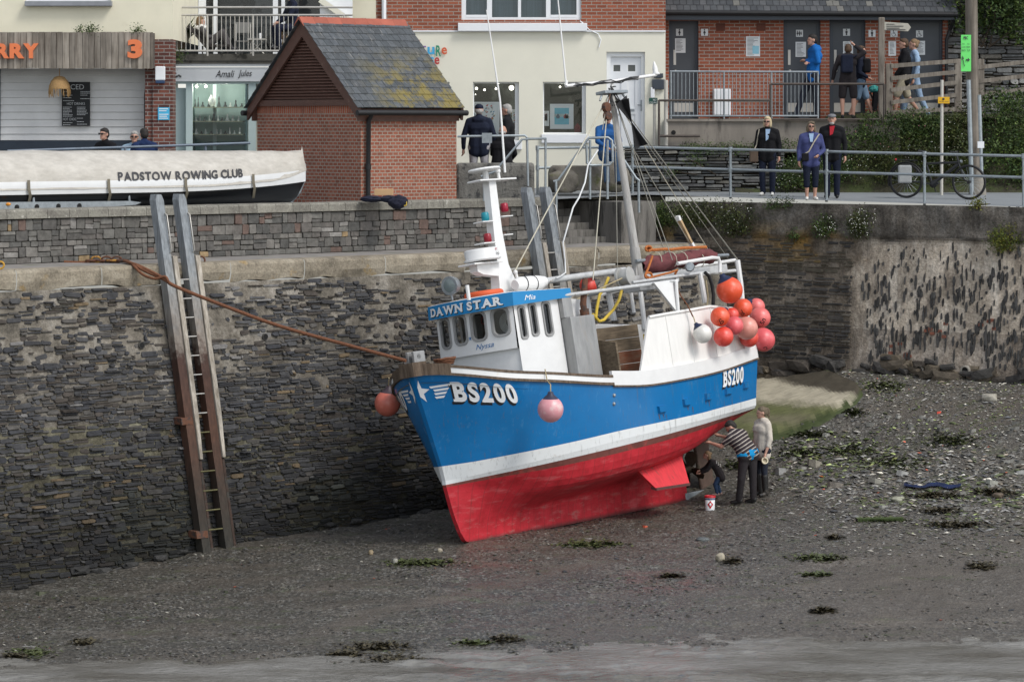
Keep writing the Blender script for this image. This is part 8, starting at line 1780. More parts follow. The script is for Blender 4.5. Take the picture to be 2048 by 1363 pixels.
part('scarf', REDC, p, lambda mb: mb.add([W['neck'] + Vector((-.06, -.085, .02)), W['neck'] + Vector((.05, -.085, .02)), W['chest'] + Vector((-.0, -.15, .03)), W['chest'] + Vector((-.06, -.15, .0))], [(3, 2, 1, 0)]))
# at the toilets
J = stand(1.88, .05, chest=(0, .03, .735), neck=(0, .02, .835), head=(0, -.01, .925), elL=(.15, .02, .665), wrL=(-.05, -.075, .685), elR=(-.15, .02, .655), wrR=(.06, -.09, .655), knR=(-.05, -.10, .30), anR=(-.05, -.19, .05), knL=(.05, .02, .285), anL=(.05, .03, .045))
person('tall man in a bright blue jacket leaning with folded arms by the toilet door', Vector((P(1626, 0, 66.3).x, 66.3, TZ)), 1.88, -78, J, 'jacket', ROYAL, bottom_m=DARKJ, hair=('short', 'dark'), extras=('hood',))
J = stand(1.68, .07, head=(.0, -.035, .905), neck=(0, -.01, .825), elL=(.17, .03, .64), wrL=(.2, -.02, .51), elR=(-.21, -.02, .86), wrR=(-.085, -.02, .955))
p, W, hv = person('man in dark jacket and shorts raising a hand to his head outside the toilets', Vector((P(1696, 0, 65.7).x, 65.7, TZ)), 1.68, 168, J, 'jacket', CHAR, bottom_m=CHAR, leg='shorts', hair=('short', 'brown'), extras=('collar',))
strap_bag('backpack', 'navy backpack on the man with his hand raised', W, NAVY, W['chest'] + Vector((-.04, -.17, -.03)), (.13, .07, .2), [W['shR'] + Vector((0, -.07, .05)), W['chest'] + Vector((.08, -.15, .1))])
J = stand(1.62, .06, knL=(.05, -.07, .285), anL=(.05, -.17, .05), knR=(-.05, .05, .28), anR=(-.05, .15, .06), elR=(-.15, .02, .63), wrR=(-.13, -.1, .56))
p, W, hv = person('person in denim shorts partly hidden by the man raising his hand', Vector((P(1722, 0, 66.1).x, 66.1, TZ)), 1.62, 80, J, 'jumper', NAVY, bottom_m=DENS, leg='shorts', hair=('short', 'brown'))
strap_bag('backpack', 'dark backpack with white tag on the person in denim shorts', W, BLACKC, W['chest'] + Vector((.12, -.1, -.02)), (.09, .09, .16), None)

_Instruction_
Make an exact copy of the data, leaving its pictures out.

_Reply to the task_
Keep writing the Blender script for this image. This is part 8, starting at line 1780. More parts follow. The script is for Blender 4.5. Take the picture to be 2048 by 1363 pixels.
part('scarf', REDC, p, lambda mb: mb.add([W['neck'] + Vector((-.06, -.085, .02)), W['neck'] + Vector((.05, -.085, .02)), W['chest'] + Vector((-.0, -.15, .03)), W['chest'] + Vector((-.06, -.15, .0))], [(3, 2, 1, 0)]))
# at the toilets
J = stand(1.88, .05, chest=(0, .03, .735), neck=(0, .02, .835), head=(0, -.01, .925), elL=(.15, .02, .665), wrL=(-.05, -.075, .685), elR=(-.15, .02, .655), wrR=(.06, -.09, .655), knR=(-.05, -.10, .30), anR=(-.05, -.19, .05), knL=(.05, .02, .285), anL=(.05, .03, .045))
person('tall man in a bright blue jacket leaning with folded arms by the toilet door', Vector((P(1626, 0, 66.3).x, 66.3, TZ)), 1.88, -78, J, 'jacket', ROYAL, bottom_m=DARKJ, hair=('short', 'dark'), extras=('hood',))
J = stand(1.68, .07, head=(.0, -.035, .905), neck=(0, -.01, .825), elL=(.17, .03, .64), wrL=(.2, -.02, .51), elR=(-.21, -.02, .86), wrR=(-.085, -.02, .955))
p, W, hv = person('man in dark jacket and shorts raising a hand to his head outside the toilets', Vector((P(1696, 0, 65.7).x, 65.7, TZ)), 1.68, 168, J, 'jacket', CHAR, bottom_m=CHAR, leg='shorts', hair=('short', 'brown'), extras=('collar',))
strap_bag('backpack', 'navy backpack on the man with his hand raised', W, NAVY, W['chest'] + Vector((-.04, -.17, -.03)), (.13, .07, .2), [W['shR'] + Vector((0, -.07, .05)), W['chest'] + Vector((.08, -.15, .1))])
J = stand(1.62, .06, knL=(.05, -.07, .285), anL=(.05, -.17, .05), knR=(-.05, .05, .28), anR=(-.05, .15, .06), elR=(-.15, .02, .63), wrR=(-.13, -.1, .56))
p, W, hv = person('person in denim shorts partly hidden by the man raising his hand', Vector((P(1722, 0, 66.1).x, 66.1, TZ)), 1.62, 80, J, 'jumper', NAVY, bottom_m=DENS, leg='shorts', hair=('short', 'brown'))
strap_bag('backpack', 'dark backpack with white tag on the person in denim shorts', W, BLACKC, W['chest'] + Vector((.12, -.1, -.02)), (.09, .09, .16), None)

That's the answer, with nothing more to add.